Ordering Tea With Honey At Cafés Without Calorie Surprises
Café tea can be a moving target. Some “honey tea” drinks are built with syrups, sweetened concentrates, or pre-mixed bases that already contain sugar.
To keep control, order unsweetened tea, then add honey yourself. Ask for honey on the side, not mixed in behind the counter.
Simple Phrases That Get You A Clear Answer
- “Is the tea base sweetened, or is it plain?”
- “Can I get the honey on the side?”
- “How many honey packets go in the standard drink?”
If the barista says it comes sweet already, treat it like a sweetened beverage and skip extra honey.
Two Quick Ways To Track Tea With Honey Calories
If you’re tracking daily intake, keep it practical. You don’t need a lab. You just need repeatable habits.
Method 1: Measure By Teaspoons
Pick a default: half a teaspoon, one teaspoon, or two. Stick with it for a week. You’ll learn what you like and your logging stays clean.

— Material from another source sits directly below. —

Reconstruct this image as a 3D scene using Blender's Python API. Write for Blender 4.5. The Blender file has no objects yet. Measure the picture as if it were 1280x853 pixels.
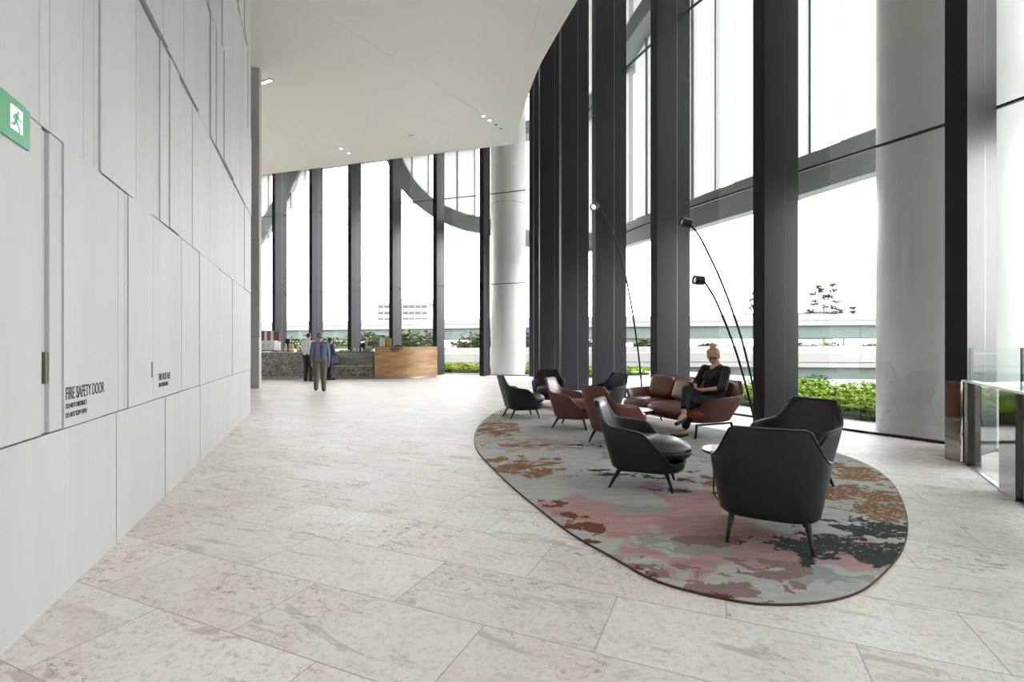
SKY = 7.8; EXPO = 0.35
import bpy, math, random
import numpy as np
from mathutils import Vector, Matrix
random.seed(7)
C = bpy.context.scene.collection
PI = math.pi
H_EYE = 1.25

# ------------------------------------------------------------ mesh helpers
class MB:
    """collects shapes; build() links them as one mesh object"""
    def __init__(s): s.v = []; s.f = []
    def add(s, vs, fs, M=None):
        b = len(s.v)
        for p in vs:
            p = Vector(p)
            if M is not None: p = M @ p
            s.v.append(tuple(p))
        s.f += [tuple(b+i for i in f) for f in fs]
        return s
    def box(s, x0, x1, y0, y1, z0, z1, M=None):
        vs = [(x0,y0,z0),(x1,y0,z0),(x1,y1,z0),(x0,y1,z0),(x0,y0,z1),(x1,y0,z1),(x1,y1,z1),(x0,y1,z1)]
        return s.add(vs, [(0,3,2,1),(4,5,6,7),(0,1,5,4),(1,2,6,5),(2,3,7,6),(3,0,4,7)], M)
    def prism(s, poly, z0, z1, M=None):
        n = len(poly)
        vs = [(p[0],p[1],z0) for p in poly] + [(p[0],p[1],z1) for p in poly]
        fs = [tuple(range(n))[::-1], tuple(range(n,2*n))] + [(i,(i+1)%n,n+(i+1)%n,n+i) for i in range(n)]
        return s.add(vs, fs, M)
    def rings(s, rings, cap0=True, cap1=True, M=None):
        n = len(rings[0]); vs = [p for r in rings for p in r]; fs = []
        for k in range(len(rings)-1):
            for i in range(n):
                j = (i+1) % n
                fs.append((k*n+i, k*n+j, (k+1)*n+j, (k+1)*n+i))
        if cap0: fs.append(tuple(range(n))[::-1])
        if cap1: fs.append(tuple((len(rings)-1)*n+i for i in range(n)))
        return s.add(vs, fs, M)
    def lathe(s, prof, n=32, M=None):
        return s.rings([[(r*math.cos(2*PI*i/n), r*math.sin(2*PI*i/n), z) for i in range(n)] for r, z in prof], True, True, M)
    def tube(s, pts, rad, n=10, M=None, closed=False):
        pts = [Vector(p) for p in pts]; N = len(pts)
        if not hasattr(rad, '__len__'): rad = [rad]*N
        rs = []; up = None
        for k, p in enumerate(pts):
            if closed: t = pts[(k+1)%N]-pts[(k-1)%N]
            else: t = pts[min(k+1,N-1)]-pts[max(k-1,0)]
            t.normalize()
            if up is None: up = t.orthogonal().normalized()
            a = (up - t*up.dot(t))
            if a.length < 1e-6: a = t.orthogonal()
            a.normalize(); up = a; b = t.cross(a)
            rs.append([p + (a*math.cos(2*PI*i/n)+b*math.sin(2*PI*i/n))*rad[k] for i in range(n)])
        if closed: rs.append(rs[0])
        return s.rings(rs, not closed, not closed, M)
    def caps(s, p0, r0, p1, r1, n=14):
        """tapered capsule"""
        p0 = Vector(p0); p1 = Vector(p1); t = p1-p0
        if t.length < 1e-6: t = Vector((0,0,1e-4))
        d = t.normalized(); a = d.orthogonal().normalized(); b = d.cross(a); rs = []
        for k in range(1,6):
            f = k*PI/10
            rs.append([p0 - d*r0*math.cos(f) + (a*math.cos(2*PI*i/n)+b*math.sin(2*PI*i/n))*r0*math.sin(f) for i in range(n)])
        for k in range(5,0,-1):
            f = k*PI/10
            rs.append([p1 + d*r1*math.cos(f) + (a*math.cos(2*PI*i/n)+b*math.sin(2*PI*i/n))*r1*math.sin(f) for i in range(n)])
        return s.rings(rs)
    def ell(s, c, r, M=None, n=18, m=12):
        rs = []
        for k in range(1,m):
            f = -PI/2 + PI*k/m
            rs.append([(c[0]+r[0]*math.cos(f)*math.cos(2*PI*i/n), c[1]+r[1]*math.cos(f)*math.sin(2*PI*i/n), c[2]+r[2]*math.sin(f)) for i in range(n)])
        return s.rings(rs, True, True, M)
    def build(s, name, mat, parent=None, smooth=False, bevel=0, remesh=0, smooth_it=4, subsurf=0, rot=None, loc=None):
        me = bpy.data.meshes.new(name); me.from_pydata(s.v, [], s.f); me.validate(); me.update()
        o = bpy.data.objects.new(name, me); C.objects.link(o)
        if remesh:
            m = o.modifiers.new('r','REMESH'); m.mode = 'VOXEL'; m.voxel_size = remesh
            m = o.modifiers.new('s','SMOOTH'); m.iterations = smooth_it; m.factor = .5
            dg = bpy.context.evaluated_depsgraph_get(); me2 = bpy.data.meshes.new_from_object(o.evaluated_get(dg))
            o.modifiers.clear(); o.data = me2; bpy.data.meshes.remove(me); me = me2; me.name = name
            smooth = True
        if bevel:
            m = o.modifiers.new('b','BEVEL'); m.width = bevel; m.segments = 2; m.limit_method = 'ANGLE'; m.angle_limit = .6
        if subsurf:
            m = o.modifiers.new('ss','SUBSURF'); m.levels = subsurf; m.render_levels = subsurf
        if mat is not None:
            me.materials.clear(); me.materials.append(mat)
        if smooth: me.shade_smooth()
        if rot is not None: o.rotation_euler = rot
        if loc is not None: o.location = loc
        if parent is not None: o.parent = parent
        return o
def tag(o, label=None, cat=None, group=None, kind=None):
    if label: o['label'] = label
    if cat: o['category'] = cat
    if group: o['group'] = group
    if kind: o['kind'] = kind
    return o
def empty(name, loc=(0,0,0), rz=0):
    o = bpy.data.objects.new(name, None); C.objects.link(o); o.location = loc; o.rotation_euler = (0,0,rz); o.empty_display_size = .1
    return o
def kids(o): return [x for x in C.objects if x.parent is o]
def copy_tree(o, parent=None, mats=None):
    c = o.copy(); C.objects.link(c); c.parent = parent
    for ch in kids(o): copy_tree(ch, c)
    return c
def yaw(f): return math.atan2(-f[0], f[1])
def text_mesh(txt, size, name, mat, parent=None, M=None, xs=1.0, ext=.001, align='LEFT', fatten=0):
    cu = bpy.data.curves.new('t','FONT'); cu.body = txt; cu.size = size; cu.extrude = ext; cu.align_x = align; cu.offset = fatten
    o = bpy.data.objects.new('t', cu); C.objects.link(o)
    dg = bpy.context.evaluated_depsgraph_get(); me = bpy.data.meshes.new_from_object(o.evaluated_get(dg))
    bpy.data.objects.remove(o); bpy.data.curves.remove(cu)
    T = Matrix.Diagonal((xs,1,1,1))
    me.transform((M @ T) if M is not None else T)
    o = bpy.data.objects.new(name, me); C.objects.link(o); me.materials.clear(); me.materials.append(mat)
    if parent is not None: o.parent = parent
    return o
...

Write it as “tea + 1 tsp honey” and you’re done.
Method 2: Weigh Once, Then Memorize
Weigh your usual spoonful one time on a kitchen scale. Note the grams. After that, you can estimate your regular amount without weighing every cup.
Quick Calculator Table For Common Mugs
| Cup Or Mug Size | Honey Added | Total Calories (Tea + Honey) |
|---|---|---|
| 8 oz (240 ml) | 1 teaspoon | About 21–23 |
| 8 oz (240 ml) | 2 teaspoons | About 42–44 |
| 8 oz (240 ml) | 1 tablespoon | About 64–66 |
| 12 oz (355 ml) | 1 teaspoon | About 21–23 |
| 12 oz (355 ml) | 2 teaspoons | About 42–44 |
| 16 oz (475 ml) | 1 teaspoon | About 21–23 |
| 16 oz (475 ml) | 1 tablespoon | About 64–66 |
| Large travel mug | 2 tablespoons | About 128–132 |
Quick Recap For Your Next Cup
Tea itself stays near zero calories. Honey adds about 21 calories per level teaspoon, so your spoon is the whole story.
If you want a lighter mug, steep the tea well, add spice or citrus for aroma, then start with half a teaspoon and build from there. When you order out, get honey on the side so you stay in control.
When you’re logging your drink, write it as how many teaspoons you used. That makes “how many calories is tea with honey?” a question you can answer in seconds.